Kat’s main challenge, bedsides survival, may be to avoid losing herself to the force of the ailing mother or the deceased grandmother. Just how much danger she is in is foreshadowed but not revealed until the end of the book when we learn what Kat means when she says, Some people have a sickness that makes them so sad that it is hard to be in the world.

Katherine’s mother Margaret’s sickness was shaped by her grandmother Katherine’s life and death, and Margaret’s need to implicate her daughter in the sad story meets with fierce resistance, an intensification of fantasy in Kat (260): The general knows that to be successful in battle you have to act as if you aren’t afraid, even though you are, desperately afraid …. followed by a breakthrough of common-sense reality in which Kat tells herself, I don’t think I can help Mother anymore. I don’t think I’m strong enough. I may fail her like Jeb Stuart failed Lee at Gettysburg (261).

In a powerful, painful scene, Kat lies locked in her mother’s tight arms, wanting not to be there, wanting her mother to stop telling the awful story, and when it is over, and you think relief has arrived, her mother takes her (and the reader) yet another step toward a full view of her madness by singing, “Hush, little Baby, don’t say a word, Papa’s gonna buy you a mockingbird” verse by verse while Kat squirms in her mother’s arms and struggles in her mind against this incredibly wrong attempt to give her a lullaby on top of the saddest story ever told to the girl. After realizing how desperately ill her mother is, she detaches herself and leaves the motel in a rush of soul-searching.

Katherine is deeply embedded in the standpoint of soul: on the battlefields, the ground of the soul is drenched in blood that nourishes fantasies that rise like ghosts from the land. She makes her way to Seminary Ridge and its stone wall across the field, growing sweaty and thirsty like the soldiers did, warming herself to the enactment she is about to undertake in order to learn what she must do. She stops to touch the cool bronze of a cannon. There she becomes not a general but a foot soldier, and she throws herself into battle alongside a multitude, though she is in fact moving across the field alone. Mother made me swear I wouldn’t let anyone know where we are and I don’t want to be disloyal. Helping her is up to me, but all I want to do is run away. In her mind they take the wall, and she falls on her knees with these thoughts (269): None of it can be changed. Brave Confederates fought and died for the wrong cause. Honorable soldiers killed one another by the hundreds of thousands. A war that should have ended at Gettysburg dragged on for two more years. She rises and turns back toward town and the motel. All the truth needs to be told now.

The soul is brave but not heroic. Katherine gives ground and does what is most needed. She makes a phone call to the one person she knows she can count on.

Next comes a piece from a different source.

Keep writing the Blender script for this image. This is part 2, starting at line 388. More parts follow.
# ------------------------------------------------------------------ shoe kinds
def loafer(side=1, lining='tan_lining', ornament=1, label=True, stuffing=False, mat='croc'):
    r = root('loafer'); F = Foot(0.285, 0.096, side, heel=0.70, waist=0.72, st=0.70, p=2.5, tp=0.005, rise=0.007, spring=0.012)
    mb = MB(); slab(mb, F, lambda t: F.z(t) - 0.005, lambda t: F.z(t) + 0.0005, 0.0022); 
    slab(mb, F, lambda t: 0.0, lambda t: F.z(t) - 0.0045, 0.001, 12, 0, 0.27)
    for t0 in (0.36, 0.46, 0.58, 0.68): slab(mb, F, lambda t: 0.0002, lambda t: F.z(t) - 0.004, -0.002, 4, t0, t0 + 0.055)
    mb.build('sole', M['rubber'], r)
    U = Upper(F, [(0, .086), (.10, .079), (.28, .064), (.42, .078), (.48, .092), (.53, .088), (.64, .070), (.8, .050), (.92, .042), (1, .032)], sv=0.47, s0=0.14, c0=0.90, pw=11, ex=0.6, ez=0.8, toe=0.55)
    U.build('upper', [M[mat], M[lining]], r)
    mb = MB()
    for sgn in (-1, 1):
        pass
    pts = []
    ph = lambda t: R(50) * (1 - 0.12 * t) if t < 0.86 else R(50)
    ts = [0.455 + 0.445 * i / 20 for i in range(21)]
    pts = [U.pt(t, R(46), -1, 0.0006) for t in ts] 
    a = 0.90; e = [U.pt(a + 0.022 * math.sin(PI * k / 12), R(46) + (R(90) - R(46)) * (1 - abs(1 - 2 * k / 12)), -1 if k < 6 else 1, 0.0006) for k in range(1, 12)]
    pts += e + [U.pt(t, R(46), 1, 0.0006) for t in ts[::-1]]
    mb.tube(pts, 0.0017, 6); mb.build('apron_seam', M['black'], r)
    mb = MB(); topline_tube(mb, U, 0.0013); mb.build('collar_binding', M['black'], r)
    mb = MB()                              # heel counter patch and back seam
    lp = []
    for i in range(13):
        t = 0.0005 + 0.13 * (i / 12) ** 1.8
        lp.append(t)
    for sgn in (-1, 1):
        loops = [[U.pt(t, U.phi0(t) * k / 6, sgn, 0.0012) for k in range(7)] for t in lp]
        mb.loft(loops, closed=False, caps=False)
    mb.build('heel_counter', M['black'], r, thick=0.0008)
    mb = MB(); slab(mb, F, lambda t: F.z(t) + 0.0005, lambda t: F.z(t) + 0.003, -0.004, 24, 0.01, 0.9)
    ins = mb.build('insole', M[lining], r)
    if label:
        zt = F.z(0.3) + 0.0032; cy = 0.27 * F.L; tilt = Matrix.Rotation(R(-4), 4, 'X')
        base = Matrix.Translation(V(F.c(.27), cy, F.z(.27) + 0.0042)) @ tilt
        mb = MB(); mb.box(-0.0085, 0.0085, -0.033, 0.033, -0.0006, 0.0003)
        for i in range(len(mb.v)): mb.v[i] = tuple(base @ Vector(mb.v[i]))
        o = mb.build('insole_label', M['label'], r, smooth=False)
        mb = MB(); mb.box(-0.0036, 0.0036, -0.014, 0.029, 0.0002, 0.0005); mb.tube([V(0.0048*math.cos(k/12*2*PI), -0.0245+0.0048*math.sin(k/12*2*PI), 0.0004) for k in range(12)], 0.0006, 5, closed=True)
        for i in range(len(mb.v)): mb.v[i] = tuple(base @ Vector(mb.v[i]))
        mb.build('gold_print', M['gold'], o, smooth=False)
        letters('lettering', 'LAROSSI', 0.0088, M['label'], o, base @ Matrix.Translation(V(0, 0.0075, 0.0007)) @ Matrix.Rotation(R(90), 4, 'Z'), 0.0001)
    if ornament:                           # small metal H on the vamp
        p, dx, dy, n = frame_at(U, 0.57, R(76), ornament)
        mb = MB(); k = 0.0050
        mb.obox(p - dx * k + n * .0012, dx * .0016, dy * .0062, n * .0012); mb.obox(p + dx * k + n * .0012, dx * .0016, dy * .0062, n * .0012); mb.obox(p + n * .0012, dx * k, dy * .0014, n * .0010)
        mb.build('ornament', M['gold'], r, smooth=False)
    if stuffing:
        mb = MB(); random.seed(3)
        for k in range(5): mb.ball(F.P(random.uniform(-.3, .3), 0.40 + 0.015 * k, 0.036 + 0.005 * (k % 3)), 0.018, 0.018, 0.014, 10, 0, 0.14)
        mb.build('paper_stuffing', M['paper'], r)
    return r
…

Amanda Gable maintains an edgy balance between Kat McConnell’s apprehension and her assurance, keeping the reader guessing whether the girl will weather the emotional climate in the car and in the motel rooms even as the confederate generals in her imagination weather the war. What the author sets out to do here is risky. To present a story from the first person point of view about an emotionally volatile situation requires that the narrator be trustworthy, else the reader may not wish to go with her through the tensions. I never for a moment didn’t want to go with Katherine.

The final pages of Amanda Gable’s The Confederate General Rides North is one of the finest pieces of dramatic writing about interiority that I know of. It is exciting, tense, richly detailed, and thoroughly satisfying. What I trusted about Katherine McConnell as narrator held the course. And now I feel that I could trust Amanda Gable to tell story after story. I would listen, and I hope she’ll bring them on.

Gable, Amanda C. The Confederate General Rides North. New York: Scribner, 2009.